The project goals are to: 1) determine which specific perturbations keep rule 1599 bubbling; 2) find a function that will prolong the bubbling, possibly preventing 1599 from ending up in straight lines; 3) determine whether the function in #2 is independent of 1599 or somehow a feature contained within it already; 4) determine what effect different initial conditions have on the progression of 1599 or if it is a fixed procedure; 5) present findings in a variety of media; and 6) make a difference.

Favorite Radius 3/2 Rule

Rule 58

Here’s what I did with this homework. First, I thought I had to go through each ECA one by one, until Michael Schreiber‘s talk where we found the simple perturbations of CAs.
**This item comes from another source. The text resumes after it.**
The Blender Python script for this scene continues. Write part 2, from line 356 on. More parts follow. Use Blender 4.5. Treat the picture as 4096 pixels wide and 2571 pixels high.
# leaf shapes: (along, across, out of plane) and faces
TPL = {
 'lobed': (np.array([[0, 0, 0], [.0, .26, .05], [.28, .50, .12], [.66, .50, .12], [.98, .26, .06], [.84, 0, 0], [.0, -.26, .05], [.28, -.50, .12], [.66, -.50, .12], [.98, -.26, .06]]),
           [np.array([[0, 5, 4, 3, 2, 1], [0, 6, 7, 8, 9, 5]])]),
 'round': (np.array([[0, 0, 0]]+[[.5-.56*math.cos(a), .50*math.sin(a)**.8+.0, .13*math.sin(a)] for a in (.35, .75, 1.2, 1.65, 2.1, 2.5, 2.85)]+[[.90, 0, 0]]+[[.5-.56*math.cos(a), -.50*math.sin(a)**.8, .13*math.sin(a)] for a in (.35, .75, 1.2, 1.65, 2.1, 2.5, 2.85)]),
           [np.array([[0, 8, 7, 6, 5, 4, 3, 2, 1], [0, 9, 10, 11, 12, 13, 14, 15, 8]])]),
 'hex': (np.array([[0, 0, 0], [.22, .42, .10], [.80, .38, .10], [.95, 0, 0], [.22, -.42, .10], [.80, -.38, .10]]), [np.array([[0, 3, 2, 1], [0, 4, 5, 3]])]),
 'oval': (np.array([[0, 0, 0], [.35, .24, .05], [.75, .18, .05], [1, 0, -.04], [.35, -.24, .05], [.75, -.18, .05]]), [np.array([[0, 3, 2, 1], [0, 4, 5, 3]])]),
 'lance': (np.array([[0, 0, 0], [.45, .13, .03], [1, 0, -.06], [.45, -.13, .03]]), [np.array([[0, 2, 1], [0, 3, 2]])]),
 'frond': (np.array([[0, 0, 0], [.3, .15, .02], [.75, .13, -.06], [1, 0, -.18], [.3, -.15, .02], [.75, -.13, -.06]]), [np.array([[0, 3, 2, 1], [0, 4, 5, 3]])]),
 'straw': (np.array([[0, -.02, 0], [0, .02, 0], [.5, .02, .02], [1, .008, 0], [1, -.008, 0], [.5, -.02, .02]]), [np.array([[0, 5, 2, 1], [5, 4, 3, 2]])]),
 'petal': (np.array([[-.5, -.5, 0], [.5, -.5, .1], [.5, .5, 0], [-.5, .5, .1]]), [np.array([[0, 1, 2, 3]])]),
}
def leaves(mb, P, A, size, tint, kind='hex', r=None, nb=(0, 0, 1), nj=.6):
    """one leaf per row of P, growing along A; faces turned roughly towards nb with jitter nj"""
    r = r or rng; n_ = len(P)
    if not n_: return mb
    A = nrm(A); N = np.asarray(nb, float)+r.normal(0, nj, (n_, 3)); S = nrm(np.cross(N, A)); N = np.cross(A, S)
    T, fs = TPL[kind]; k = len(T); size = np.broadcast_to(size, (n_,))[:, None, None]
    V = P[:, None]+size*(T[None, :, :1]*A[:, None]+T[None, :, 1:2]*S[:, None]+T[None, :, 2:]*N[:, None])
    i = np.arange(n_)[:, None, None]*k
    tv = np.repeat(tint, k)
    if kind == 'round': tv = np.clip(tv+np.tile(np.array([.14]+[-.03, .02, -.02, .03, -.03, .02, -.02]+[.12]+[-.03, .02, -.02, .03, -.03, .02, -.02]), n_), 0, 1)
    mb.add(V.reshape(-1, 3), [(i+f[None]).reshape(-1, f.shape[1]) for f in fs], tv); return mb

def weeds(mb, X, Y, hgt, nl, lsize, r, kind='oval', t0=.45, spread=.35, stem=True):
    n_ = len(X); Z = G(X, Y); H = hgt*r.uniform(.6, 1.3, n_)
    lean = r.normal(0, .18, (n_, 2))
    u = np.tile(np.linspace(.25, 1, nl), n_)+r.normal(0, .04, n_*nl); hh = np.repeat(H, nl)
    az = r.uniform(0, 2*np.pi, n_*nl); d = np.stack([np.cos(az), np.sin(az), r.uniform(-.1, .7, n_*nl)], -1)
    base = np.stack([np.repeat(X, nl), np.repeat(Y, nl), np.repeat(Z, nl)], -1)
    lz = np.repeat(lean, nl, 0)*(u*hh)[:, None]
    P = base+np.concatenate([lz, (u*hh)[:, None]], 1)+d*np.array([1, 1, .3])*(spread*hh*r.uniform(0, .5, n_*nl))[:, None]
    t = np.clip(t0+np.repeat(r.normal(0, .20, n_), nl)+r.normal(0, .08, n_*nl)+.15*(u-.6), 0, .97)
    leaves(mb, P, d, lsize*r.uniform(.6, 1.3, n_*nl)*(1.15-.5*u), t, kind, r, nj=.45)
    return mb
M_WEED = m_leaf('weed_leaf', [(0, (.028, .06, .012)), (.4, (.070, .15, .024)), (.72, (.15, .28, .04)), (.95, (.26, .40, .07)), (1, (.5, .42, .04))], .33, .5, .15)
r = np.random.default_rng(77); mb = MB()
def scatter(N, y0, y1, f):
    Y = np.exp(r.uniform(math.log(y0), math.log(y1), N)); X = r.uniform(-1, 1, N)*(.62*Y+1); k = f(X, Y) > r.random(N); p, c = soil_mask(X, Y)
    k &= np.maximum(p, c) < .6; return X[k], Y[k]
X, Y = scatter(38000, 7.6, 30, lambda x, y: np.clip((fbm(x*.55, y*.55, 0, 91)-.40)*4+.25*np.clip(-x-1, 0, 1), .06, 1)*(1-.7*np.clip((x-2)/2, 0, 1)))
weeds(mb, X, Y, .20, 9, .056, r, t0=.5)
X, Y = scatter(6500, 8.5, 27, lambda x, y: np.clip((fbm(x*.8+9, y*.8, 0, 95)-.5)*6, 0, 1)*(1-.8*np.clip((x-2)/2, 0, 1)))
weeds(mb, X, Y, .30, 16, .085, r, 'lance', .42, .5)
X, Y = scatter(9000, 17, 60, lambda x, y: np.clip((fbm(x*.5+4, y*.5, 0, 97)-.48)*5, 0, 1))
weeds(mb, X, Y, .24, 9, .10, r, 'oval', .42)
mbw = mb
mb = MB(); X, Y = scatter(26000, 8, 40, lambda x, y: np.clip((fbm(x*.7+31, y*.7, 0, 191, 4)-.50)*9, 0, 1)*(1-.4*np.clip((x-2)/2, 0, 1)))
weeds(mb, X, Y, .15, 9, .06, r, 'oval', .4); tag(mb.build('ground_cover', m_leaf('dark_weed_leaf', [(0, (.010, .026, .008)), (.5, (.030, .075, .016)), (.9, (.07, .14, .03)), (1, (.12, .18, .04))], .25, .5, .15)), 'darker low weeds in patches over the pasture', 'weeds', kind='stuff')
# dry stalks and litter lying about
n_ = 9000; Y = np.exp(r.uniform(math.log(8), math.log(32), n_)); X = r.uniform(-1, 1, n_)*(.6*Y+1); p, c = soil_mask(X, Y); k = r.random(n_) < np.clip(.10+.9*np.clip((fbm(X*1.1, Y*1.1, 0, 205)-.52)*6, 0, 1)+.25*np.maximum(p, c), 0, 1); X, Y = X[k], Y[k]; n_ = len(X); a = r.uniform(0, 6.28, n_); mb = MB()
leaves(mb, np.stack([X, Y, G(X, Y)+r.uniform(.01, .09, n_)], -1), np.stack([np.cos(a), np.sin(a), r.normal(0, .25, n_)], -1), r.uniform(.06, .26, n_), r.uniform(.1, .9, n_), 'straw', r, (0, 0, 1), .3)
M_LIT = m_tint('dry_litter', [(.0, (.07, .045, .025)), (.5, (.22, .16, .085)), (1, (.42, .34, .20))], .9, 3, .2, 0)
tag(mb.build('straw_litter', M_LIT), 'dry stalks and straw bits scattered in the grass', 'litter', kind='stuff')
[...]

Jason Cawley helped me rework (he did it, I just asked) the code for my project. In my homework, I figured out ALL BY MYSELF what had to be changed to the code to give me first a survey of all the k=2, r=3/2 ECAs. Then, I figured out what had to be changed in the code to just look at rule 58. I chose rule 58 because the perturbation eventually moved through the entire pattern. I liked that.

On an entirely different note, I find that I love Mathematica. I feel so free. I can’t hurt anyone by making the wrong decision. I can just play and see what happens. If I don’t like the output, I can just choose to erase it. Wow.